Under the Payment Services Directive (PSD2), the digital revolution of making payments online is now regulated at a community level. With the power of innovation in this market, the EU-wide harmonization of online payments will lead to increased security for payment transactions and account information.
Why the need for a second directive, and what should the market expect?
Typically, legislation mostly certifies and provides a legal framework for practices that are already well-established. PSD2, on the other hand, is a directive that is ahead of current practices. For online payment services, the stakes are high and far-reaching, which has necessitated an early understanding of the potential effects of digitalization and digital technology. The rapid development of new services such as what the directive defines as payment initiation services and account information services show that the payment services market has been stagnant.
With the introduction of payment initiation services, using credit cards for online payments is no longer the only option. Now, payers simply need to confirm that they instructed a payment initiation service to transfer the money from their account. As a result, merchants benefit because they are guaranteed to get paid, encounter reduced transaction costs and have the flexibility of multiple payment methods. In addition, consumers can access a global view of their financial situation and consolidate different current accounts to better budget and plan their finances. They also benefit from making immediate payments, sending higher transaction amounts, and paying reduced costs thanks to increased market competition.
How is this a fundamental change for banks?
The payment services market will benefit from increased innovation and free-market competition by breaking from the current banking monopoly. This, in turn, means that at a minimum, banks will need to reorganize their IT infrastructure and, most likely, will need to refocus part of their business model. The new payment services established under the PSD 2 are having a tsunami-like effect on the banking industry. For a long time, the industry had been fighting to avoid this evolution by arguing that such changes would cost a lot of money and increase security risks.
However, banks must now open up their IT systems to third parties instructed to make payments for account holders and/or they must ensure a consolidated real-time view of account statements.
More than just a simple question of IT infrastructures, this directive directly attacks the banking monopoly by requiring banks to make automatic payment orders possible without financially benefitting from the transactions.
PSD 2: A logical next step from SEPA?
Recent evolutions in payment methods should have made it easy to guess what the future would bring. The PSD 2 is the logical next step after SEPA (Single Euro Payments Area), which was essentially an extension of the EU’s adoption of a single currency.
By harmonizing payment methods in Europe, SEPA began the process pursued by the PSD 1 of striving to create a transparent and level playing field for competition in the payments market. Since they mainly dealt with transfers, direct debits, and payments by bankcards, it was logical that a second directive would recognize and regulate payments made online and by mobile phone as well as the services associated with them.

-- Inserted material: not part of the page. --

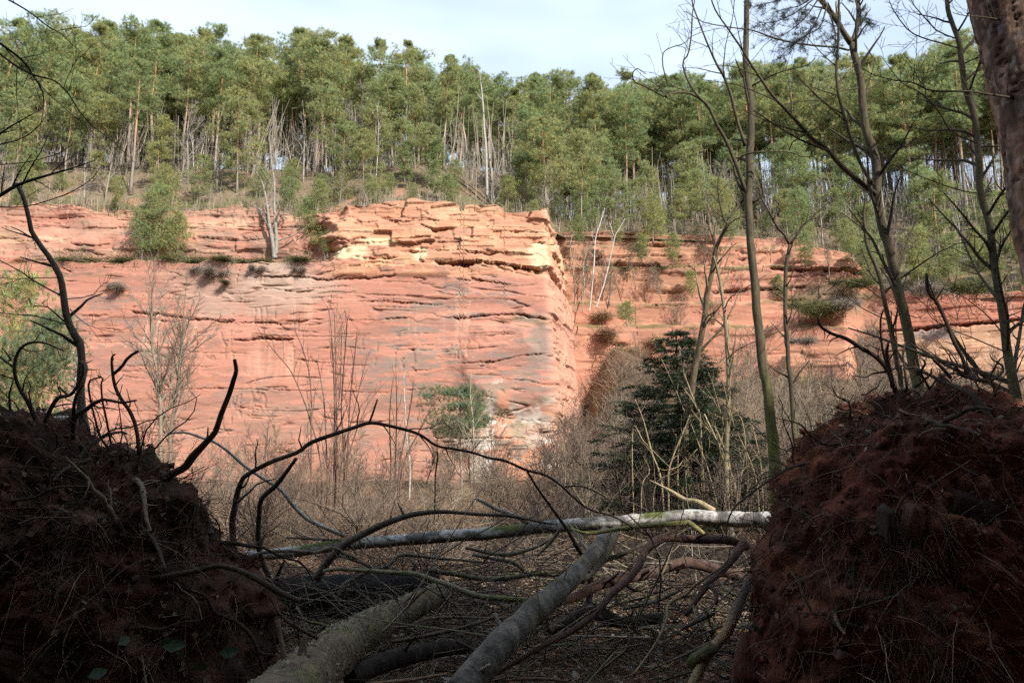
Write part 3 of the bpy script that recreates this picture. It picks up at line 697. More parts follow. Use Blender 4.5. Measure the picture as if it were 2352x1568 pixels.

In the spirit of open-market competition, the Payment Services Directive 2 has not only opened up the banking monopoly to competition but has also created a domain where young FinTech can compete against the Internet giants—an opportunity that they have eagerly embraced with some success for the moment.
And what about security?
This is the key to enabling this market to evolve so that it can benefit everyone. Although previously unregulated, PSD 2 now authorizes payment initiators and account information services to officially become payment service providers. This recognition ensures that more effective and efficient security measures and processes can now be implemented, notably through the mandatory authorization to operate that is provided by the prudential supervisory authority of the country of practice.
By offering the possibility to become an authorized payment service provider and benefit from the good reputation that meeting the requirements provides, payment service providers will demonstrate the highest respect for financial regulations and structure their organizations with the logic of a bank.
Last but not least, to ensure the security of confidential financial and personal user data, service providers must respect international security norms such as PCI-DSS and implement rigorous authentication measures such as the OTP (one-time-password) and strong customer authentication.
Without a doubt, the PSD 2 will inevitably accelerate future innovations for securing user data and transactions. Furthermore, the directive will entice online payment service providers to embrace European harmonization. In short, this is a directive that can inspire and stimulate limitless creativity for payment services.
*The Payment Services Directive (PSD 1) is a European directive (2007/64/CE) that focuses on payment services within the European market. It was published in the Official Journal of the European Union under L 319 on December 5th, 2007, and was revoked when the Payment Services Directive 2 (PSD 2) was adopted on July 24th, 2013.